Of the lines below, how many hold the string "pixels"? Give only the number.

***

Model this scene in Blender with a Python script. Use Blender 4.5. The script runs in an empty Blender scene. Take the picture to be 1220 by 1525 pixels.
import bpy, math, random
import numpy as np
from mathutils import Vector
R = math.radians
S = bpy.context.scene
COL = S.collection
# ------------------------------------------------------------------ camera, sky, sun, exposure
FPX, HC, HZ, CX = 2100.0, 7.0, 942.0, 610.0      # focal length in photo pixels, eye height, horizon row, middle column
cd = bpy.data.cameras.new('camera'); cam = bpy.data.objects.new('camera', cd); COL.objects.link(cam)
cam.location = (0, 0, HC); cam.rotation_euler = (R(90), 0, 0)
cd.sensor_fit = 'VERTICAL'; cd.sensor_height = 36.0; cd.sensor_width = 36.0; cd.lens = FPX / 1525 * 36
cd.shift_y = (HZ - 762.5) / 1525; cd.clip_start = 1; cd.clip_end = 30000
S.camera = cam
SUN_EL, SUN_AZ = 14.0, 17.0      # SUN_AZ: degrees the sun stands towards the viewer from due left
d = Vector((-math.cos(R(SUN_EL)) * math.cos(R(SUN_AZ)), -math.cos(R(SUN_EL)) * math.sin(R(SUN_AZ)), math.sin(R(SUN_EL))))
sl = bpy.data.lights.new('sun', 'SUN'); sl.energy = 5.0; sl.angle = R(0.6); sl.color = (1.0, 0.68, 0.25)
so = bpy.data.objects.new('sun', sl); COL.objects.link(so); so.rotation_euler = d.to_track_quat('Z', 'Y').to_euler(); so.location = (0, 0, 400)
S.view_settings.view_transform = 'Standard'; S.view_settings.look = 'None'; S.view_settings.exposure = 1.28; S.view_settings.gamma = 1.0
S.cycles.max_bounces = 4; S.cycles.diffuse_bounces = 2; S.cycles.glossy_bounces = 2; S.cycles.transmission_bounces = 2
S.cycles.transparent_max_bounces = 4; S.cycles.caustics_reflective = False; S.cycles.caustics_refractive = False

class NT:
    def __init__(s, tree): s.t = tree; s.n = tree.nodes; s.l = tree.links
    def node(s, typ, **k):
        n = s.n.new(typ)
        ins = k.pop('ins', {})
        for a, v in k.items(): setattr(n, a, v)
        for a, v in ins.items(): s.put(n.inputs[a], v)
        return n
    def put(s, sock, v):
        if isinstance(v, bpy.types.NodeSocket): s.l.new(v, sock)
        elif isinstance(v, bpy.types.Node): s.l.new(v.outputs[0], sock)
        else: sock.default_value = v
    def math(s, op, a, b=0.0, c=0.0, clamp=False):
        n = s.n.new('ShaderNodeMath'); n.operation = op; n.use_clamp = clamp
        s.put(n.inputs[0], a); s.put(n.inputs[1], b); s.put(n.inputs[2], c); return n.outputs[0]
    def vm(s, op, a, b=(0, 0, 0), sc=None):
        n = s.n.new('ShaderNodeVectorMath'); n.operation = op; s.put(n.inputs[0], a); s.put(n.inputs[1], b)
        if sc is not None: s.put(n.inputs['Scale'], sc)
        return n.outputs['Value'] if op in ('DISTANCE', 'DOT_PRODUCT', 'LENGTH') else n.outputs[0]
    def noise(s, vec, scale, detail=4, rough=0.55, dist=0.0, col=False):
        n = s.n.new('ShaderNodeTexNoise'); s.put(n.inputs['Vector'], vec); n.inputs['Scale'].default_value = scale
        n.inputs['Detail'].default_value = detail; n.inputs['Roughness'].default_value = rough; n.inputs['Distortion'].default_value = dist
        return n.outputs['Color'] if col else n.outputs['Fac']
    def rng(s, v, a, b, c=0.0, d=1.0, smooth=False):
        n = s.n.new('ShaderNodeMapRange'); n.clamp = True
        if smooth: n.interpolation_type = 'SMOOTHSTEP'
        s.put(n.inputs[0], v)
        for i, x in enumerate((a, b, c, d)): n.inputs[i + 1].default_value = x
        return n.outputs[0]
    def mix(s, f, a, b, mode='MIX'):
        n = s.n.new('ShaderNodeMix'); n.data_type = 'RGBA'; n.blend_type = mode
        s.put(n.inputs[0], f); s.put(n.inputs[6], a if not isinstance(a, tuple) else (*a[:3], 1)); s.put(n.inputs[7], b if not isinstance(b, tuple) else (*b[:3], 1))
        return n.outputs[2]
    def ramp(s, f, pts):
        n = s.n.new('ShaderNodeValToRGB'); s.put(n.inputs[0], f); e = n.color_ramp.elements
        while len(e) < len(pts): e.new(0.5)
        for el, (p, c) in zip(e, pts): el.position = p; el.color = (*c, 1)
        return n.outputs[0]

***

▶ _Task answer_
2